Some folklorists have bemoaned the modernising effects of electricity and other mass innovations like the motor engine. The pre-electric, pre-engine, age has been viewed as a sort of Amish-like Hibernian arcadia where people provided their own food and entertainment and were largely self-sufficient in small but culturally rich local communities.

Folk-communities were in for a dramatic change

There was indeed considerable cultural capital in many of these communities, but we now know that without the economic base to sustain and modernise them, the notion that traditional communities could somehow remain the same over generations was illusory. These folk-communities were to be in for dramatic change especially with the wider introduction of electricity and the motor engine. Already, much of the supposedly ‘traditional’ technology, such as horse drawn machinery etc, was made in factories and traded internationally.

Undoubtedly, mass-electricity – through its offspring of cinema, radio and television – did spread huge influences from abroad, in particular from Britain and America. However, it must not be forgotten that native culture used the new media to diffuse itself too. In particular, Gaelic sports, Irish music and even the Irish language gained a second life. Arguably the Irish language may well have become virtually dead but for its adaptation in radio, the newsreel, television and now through information technology.

Forging the new Ireland

Considering that the Irish State was not well off economically or industrially, the progress in providing electricity throughout the land compared well with many other western countries and in particular with Northern Ireland for example.

To its credit the new Irish state took the opportunity of electricity to consolidate itself and made one of the most important steps in forging the new Ireland that had emerged in most of the island arising out of the Anglo-Irish conflict 1916-21.

Dr Séamas Mac Philib is a senior curator at the National Museum of Ireland – Country Life

Comments about this page

  • To Aidrian re Query…. Michael O ‘Malley in “Memories of a Keel Man” (Trail Stop 13) states that the most significant arrival was the “switch on” of electric power in the early 1950’s. 

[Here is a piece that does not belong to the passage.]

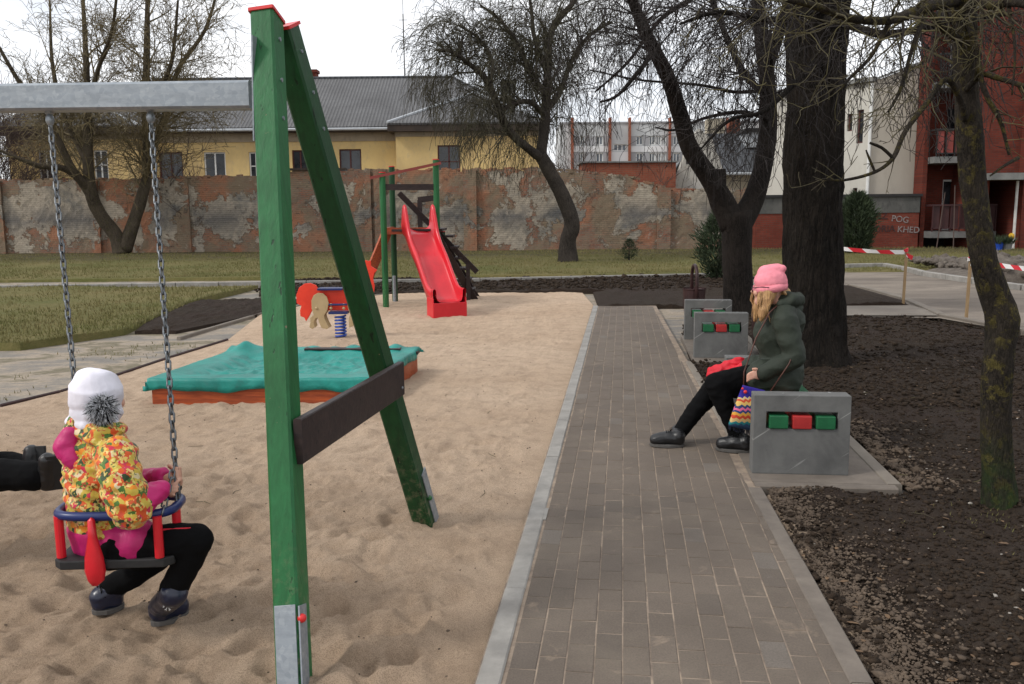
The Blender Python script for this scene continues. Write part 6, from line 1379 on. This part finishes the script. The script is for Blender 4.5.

    By Noelene Beckett Crowe (15/12/2015)
  • On this site …at Trail Stop 14…one can see that a Michael O’ Malley informed Colm O’ Malley that Electrification came to the Island during the 1950’s

    By Noelene Beckett Crowe (23/11/2015)
  • The Poolbeg Power Station adjacent to The Pigeon House Dublin was established during 1903.

    History of E.S.B at http://www.esb.ie

     

     

     

    By Noelene Beckett Crowe (23/11/2015)
  • Does anybody know when electricity came to Achill Island. Before it became connected did people have generators?

    By adrian hoar (08/11/2015)
  • Interesting article. Can you tell me when the northside of the city of Dublin was electrified, specifically Infirmary Road area?

    Thanks. http://www.marionhreynolds.com

     

    By marion reynolds (18/08/2014)
  • Very interesting – this is a wonderful site. Thank you

    By Gillian Smith (12/01/2012)
  • Maith an fear Seamus, a very fine article.